──────── Recorded data ────────

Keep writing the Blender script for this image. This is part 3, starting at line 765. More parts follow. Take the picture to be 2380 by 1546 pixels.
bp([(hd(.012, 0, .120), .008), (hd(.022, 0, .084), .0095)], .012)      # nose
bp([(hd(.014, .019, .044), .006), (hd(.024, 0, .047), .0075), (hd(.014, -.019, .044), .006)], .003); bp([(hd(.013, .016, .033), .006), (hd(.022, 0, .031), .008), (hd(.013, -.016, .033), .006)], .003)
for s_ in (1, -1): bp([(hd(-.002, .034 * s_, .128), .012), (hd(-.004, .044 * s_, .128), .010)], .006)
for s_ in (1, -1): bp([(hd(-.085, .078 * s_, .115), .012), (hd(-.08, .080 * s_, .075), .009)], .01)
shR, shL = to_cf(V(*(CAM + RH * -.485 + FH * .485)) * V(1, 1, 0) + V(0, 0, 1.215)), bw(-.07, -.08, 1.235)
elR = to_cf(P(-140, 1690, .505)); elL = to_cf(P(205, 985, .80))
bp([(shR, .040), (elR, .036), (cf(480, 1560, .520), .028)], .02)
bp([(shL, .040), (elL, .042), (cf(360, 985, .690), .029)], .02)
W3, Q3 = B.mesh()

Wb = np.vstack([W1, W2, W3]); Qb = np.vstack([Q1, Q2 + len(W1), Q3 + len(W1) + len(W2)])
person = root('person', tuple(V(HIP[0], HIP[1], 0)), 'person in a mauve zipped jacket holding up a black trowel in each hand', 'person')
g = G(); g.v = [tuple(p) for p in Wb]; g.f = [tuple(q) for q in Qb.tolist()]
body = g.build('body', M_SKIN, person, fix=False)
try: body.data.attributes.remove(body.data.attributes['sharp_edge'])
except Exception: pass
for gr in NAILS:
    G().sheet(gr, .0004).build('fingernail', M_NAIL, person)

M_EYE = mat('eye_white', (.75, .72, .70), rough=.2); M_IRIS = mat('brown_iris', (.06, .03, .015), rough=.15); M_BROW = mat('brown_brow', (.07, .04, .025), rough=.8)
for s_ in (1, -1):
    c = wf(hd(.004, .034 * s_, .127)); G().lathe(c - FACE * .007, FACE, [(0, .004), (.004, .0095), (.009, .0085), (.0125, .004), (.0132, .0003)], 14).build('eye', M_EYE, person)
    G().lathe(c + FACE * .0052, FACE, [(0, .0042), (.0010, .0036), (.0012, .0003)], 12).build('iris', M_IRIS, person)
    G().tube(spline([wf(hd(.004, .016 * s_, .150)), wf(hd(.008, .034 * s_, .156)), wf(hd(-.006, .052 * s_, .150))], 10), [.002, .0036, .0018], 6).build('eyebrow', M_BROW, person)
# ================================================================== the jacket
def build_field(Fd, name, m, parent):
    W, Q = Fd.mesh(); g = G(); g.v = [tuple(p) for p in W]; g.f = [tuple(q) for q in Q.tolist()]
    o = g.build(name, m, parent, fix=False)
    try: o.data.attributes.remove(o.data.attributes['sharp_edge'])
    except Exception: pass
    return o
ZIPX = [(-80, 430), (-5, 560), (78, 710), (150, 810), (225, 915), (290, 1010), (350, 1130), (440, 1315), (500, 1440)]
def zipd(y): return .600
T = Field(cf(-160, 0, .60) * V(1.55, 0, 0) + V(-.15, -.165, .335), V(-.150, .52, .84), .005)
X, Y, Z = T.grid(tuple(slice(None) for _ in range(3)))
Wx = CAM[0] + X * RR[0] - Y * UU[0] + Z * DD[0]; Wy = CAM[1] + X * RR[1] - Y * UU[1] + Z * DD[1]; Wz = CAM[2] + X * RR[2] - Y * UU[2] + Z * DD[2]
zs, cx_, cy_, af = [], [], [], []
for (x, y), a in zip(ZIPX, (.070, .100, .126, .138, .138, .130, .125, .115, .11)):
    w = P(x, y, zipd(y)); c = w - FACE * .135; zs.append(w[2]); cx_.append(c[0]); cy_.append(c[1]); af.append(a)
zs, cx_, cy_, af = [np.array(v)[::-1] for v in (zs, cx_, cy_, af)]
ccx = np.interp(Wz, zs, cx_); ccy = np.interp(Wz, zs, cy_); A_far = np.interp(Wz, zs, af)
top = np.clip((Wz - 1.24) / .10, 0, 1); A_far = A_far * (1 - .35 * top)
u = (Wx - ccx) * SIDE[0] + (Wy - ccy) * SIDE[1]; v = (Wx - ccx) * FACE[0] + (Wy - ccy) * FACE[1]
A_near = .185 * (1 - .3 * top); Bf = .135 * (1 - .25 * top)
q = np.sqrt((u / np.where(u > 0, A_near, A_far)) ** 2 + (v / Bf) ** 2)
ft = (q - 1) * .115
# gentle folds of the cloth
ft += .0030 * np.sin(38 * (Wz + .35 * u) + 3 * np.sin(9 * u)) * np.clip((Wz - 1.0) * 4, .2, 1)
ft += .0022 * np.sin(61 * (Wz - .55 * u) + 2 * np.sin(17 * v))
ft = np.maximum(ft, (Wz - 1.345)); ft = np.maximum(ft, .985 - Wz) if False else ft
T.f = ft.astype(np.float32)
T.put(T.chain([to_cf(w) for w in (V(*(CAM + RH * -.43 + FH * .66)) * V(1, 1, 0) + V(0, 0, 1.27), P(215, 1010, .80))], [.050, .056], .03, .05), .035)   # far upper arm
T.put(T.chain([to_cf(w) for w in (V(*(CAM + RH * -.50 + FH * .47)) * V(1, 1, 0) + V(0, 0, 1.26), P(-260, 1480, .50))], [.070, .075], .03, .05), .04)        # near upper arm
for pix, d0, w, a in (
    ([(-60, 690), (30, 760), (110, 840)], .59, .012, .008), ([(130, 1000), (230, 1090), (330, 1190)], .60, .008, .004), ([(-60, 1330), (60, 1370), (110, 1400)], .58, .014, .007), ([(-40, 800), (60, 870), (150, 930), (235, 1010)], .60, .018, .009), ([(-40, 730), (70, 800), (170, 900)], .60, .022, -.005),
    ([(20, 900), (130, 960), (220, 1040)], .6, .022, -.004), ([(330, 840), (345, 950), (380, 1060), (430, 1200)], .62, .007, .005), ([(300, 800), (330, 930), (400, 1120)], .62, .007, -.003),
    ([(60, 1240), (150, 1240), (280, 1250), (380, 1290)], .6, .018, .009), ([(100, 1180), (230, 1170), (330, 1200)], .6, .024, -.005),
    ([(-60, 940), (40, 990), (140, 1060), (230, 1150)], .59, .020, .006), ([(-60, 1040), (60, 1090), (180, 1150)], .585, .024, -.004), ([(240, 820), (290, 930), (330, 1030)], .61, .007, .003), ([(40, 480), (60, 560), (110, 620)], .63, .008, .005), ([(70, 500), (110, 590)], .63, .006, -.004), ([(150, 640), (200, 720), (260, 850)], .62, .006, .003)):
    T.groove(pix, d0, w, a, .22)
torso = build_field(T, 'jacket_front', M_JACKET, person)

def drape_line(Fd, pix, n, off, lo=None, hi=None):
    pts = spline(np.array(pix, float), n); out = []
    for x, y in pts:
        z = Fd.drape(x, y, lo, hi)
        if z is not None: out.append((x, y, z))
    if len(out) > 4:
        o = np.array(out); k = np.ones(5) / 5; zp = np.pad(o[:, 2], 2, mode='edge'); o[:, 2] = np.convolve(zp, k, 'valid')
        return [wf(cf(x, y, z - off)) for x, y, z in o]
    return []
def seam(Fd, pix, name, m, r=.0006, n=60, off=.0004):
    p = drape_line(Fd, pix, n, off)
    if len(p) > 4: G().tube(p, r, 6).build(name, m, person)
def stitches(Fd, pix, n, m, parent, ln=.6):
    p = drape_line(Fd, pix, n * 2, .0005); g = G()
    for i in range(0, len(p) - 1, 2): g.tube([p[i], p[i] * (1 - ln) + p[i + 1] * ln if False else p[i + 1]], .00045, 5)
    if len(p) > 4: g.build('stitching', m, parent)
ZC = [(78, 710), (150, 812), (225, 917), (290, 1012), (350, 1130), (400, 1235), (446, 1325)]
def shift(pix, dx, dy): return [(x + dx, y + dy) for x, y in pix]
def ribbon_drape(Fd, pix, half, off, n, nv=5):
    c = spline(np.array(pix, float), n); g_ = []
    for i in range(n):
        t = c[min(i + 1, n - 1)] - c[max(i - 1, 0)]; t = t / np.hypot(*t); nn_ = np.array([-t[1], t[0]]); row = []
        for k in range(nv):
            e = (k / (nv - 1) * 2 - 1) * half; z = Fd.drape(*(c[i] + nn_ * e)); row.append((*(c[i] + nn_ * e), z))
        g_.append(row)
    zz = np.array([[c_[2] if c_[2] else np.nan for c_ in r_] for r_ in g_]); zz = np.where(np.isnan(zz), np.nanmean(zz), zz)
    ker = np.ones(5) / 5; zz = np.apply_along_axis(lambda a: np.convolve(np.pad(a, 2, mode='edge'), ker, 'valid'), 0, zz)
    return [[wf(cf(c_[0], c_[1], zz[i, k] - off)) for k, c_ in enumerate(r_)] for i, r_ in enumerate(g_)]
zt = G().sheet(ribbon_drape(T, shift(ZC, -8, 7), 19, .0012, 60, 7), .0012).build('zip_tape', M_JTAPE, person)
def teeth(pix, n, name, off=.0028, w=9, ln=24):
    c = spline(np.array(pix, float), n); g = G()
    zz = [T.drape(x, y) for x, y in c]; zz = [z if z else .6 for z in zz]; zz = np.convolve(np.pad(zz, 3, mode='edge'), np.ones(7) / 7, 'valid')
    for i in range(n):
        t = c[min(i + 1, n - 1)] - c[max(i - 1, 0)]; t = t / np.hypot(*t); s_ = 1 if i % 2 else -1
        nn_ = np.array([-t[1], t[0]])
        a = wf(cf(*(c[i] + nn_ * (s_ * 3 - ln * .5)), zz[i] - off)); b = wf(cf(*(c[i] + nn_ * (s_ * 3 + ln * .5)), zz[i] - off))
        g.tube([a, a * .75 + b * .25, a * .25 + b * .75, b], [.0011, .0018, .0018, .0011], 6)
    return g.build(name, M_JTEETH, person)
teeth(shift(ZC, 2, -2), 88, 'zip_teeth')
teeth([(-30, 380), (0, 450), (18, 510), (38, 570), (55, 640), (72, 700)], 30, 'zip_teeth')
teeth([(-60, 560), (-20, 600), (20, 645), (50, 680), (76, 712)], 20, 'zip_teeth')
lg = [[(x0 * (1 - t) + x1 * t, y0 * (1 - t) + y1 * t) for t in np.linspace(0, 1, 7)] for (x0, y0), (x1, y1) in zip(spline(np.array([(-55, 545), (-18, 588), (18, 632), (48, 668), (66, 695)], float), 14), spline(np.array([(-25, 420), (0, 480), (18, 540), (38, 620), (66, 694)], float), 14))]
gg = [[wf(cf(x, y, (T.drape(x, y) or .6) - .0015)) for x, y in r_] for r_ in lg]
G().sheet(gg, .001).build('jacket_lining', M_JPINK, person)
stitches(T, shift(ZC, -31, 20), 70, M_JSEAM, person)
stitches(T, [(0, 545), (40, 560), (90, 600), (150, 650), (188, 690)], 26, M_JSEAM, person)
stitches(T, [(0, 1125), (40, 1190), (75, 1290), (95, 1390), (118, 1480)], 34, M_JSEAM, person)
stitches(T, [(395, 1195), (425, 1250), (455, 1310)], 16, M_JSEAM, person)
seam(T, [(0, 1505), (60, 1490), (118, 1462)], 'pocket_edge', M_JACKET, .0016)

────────

Exactly as written, please reproduce the lines from the first line of the data to the line containing "G().sheet(gr, .0004).build('fingernail', M_NAIL, person)", inclusive, and nothing else.

Keep writing the Blender script for this image. This is part 3, starting at line 765. More parts follow. Take the picture to be 2380 by 1546 pixels.
bp([(hd(.012, 0, .120), .008), (hd(.022, 0, .084), .0095)], .012)      # nose
bp([(hd(.014, .019, .044), .006), (hd(.024, 0, .047), .0075), (hd(.014, -.019, .044), .006)], .003); bp([(hd(.013, .016, .033), .006), (hd(.022, 0, .031), .008), (hd(.013, -.016, .033), .006)], .003)
for s_ in (1, -1): bp([(hd(-.002, .034 * s_, .128), .012), (hd(-.004, .044 * s_, .128), .010)], .006)
for s_ in (1, -1): bp([(hd(-.085, .078 * s_, .115), .012), (hd(-.08, .080 * s_, .075), .009)], .01)
shR, shL = to_cf(V(*(CAM + RH * -.485 + FH * .485)) * V(1, 1, 0) + V(0, 0, 1.215)), bw(-.07, -.08, 1.235)
elR = to_cf(P(-140, 1690, .505)); elL = to_cf(P(205, 985, .80))
bp([(shR, .040), (elR, .036), (cf(480, 1560, .520), .028)], .02)
bp([(shL, .040), (elL, .042), (cf(360, 985, .690), .029)], .02)
W3, Q3 = B.mesh()

Wb = np.vstack([W1, W2, W3]); Qb = np.vstack([Q1, Q2 + len(W1), Q3 + len(W1) + len(W2)])
person = root('person', tuple(V(HIP[0], HIP[1], 0)), 'person in a mauve zipped jacket holding up a black trowel in each hand', 'person')
g = G(); g.v = [tuple(p) for p in Wb]; g.f = [tuple(q) for q in Qb.tolist()]
body = g.build('body', M_SKIN, person, fix=False)
try: body.data.attributes.remove(body.data.attributes['sharp_edge'])
except Exception: pass
for gr in NAILS:
    G().sheet(gr, .0004).build('fingernail', M_NAIL, person)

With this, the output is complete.